_Source excerpt_.
==============================

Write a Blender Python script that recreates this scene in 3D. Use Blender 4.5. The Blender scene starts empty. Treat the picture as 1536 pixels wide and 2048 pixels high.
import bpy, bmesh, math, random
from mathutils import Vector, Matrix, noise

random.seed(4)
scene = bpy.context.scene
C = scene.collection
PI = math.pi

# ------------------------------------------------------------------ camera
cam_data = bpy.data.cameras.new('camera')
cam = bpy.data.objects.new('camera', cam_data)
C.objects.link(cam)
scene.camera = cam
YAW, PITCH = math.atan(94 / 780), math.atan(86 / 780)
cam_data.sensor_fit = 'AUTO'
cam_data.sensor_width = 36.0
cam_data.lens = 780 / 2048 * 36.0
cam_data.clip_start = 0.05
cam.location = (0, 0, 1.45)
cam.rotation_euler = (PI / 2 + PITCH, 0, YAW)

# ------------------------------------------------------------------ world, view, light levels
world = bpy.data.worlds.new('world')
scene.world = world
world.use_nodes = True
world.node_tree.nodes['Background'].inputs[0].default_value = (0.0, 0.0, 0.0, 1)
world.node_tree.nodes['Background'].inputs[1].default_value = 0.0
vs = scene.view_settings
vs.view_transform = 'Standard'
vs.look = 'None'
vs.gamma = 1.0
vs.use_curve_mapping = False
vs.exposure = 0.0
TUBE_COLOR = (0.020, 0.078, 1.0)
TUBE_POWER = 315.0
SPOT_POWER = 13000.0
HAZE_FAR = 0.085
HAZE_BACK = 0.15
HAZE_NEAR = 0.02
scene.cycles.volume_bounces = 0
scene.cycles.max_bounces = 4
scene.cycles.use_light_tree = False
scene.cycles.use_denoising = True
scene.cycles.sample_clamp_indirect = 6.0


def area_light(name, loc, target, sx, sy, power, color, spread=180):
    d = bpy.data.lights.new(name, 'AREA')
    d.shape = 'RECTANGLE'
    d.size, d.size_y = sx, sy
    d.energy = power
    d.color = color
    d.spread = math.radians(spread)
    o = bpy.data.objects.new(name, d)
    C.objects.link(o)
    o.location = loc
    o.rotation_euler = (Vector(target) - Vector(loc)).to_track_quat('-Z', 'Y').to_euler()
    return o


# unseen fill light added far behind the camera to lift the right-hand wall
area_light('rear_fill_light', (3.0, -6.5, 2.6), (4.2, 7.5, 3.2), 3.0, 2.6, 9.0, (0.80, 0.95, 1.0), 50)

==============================

_Given instruction_. What is needed is an exact copy of the lines from the start of the listing through the line where "cam.rotation_euler = (PI / 2 + PITCH, 0, YAW)" sits, please, both end lines included and nothing more.

_Right answer_.
Write a Blender Python script that recreates this scene in 3D. Use Blender 4.5. The Blender scene starts empty. Treat the picture as 1536 pixels wide and 2048 pixels high.
import bpy, bmesh, math, random
from mathutils import Vector, Matrix, noise

random.seed(4)
scene = bpy.context.scene
C = scene.collection
PI = math.pi

# ------------------------------------------------------------------ camera
cam_data = bpy.data.cameras.new('camera')
cam = bpy.data.objects.new('camera', cam_data)
C.objects.link(cam)
scene.camera = cam
YAW, PITCH = math.atan(94 / 780), math.atan(86 / 780)
cam_data.sensor_fit = 'AUTO'
cam_data.sensor_width = 36.0
cam_data.lens = 780 / 2048 * 36.0
cam_data.clip_start = 0.05
cam.location = (0, 0, 1.45)
cam.rotation_euler = (PI / 2 + PITCH, 0, YAW)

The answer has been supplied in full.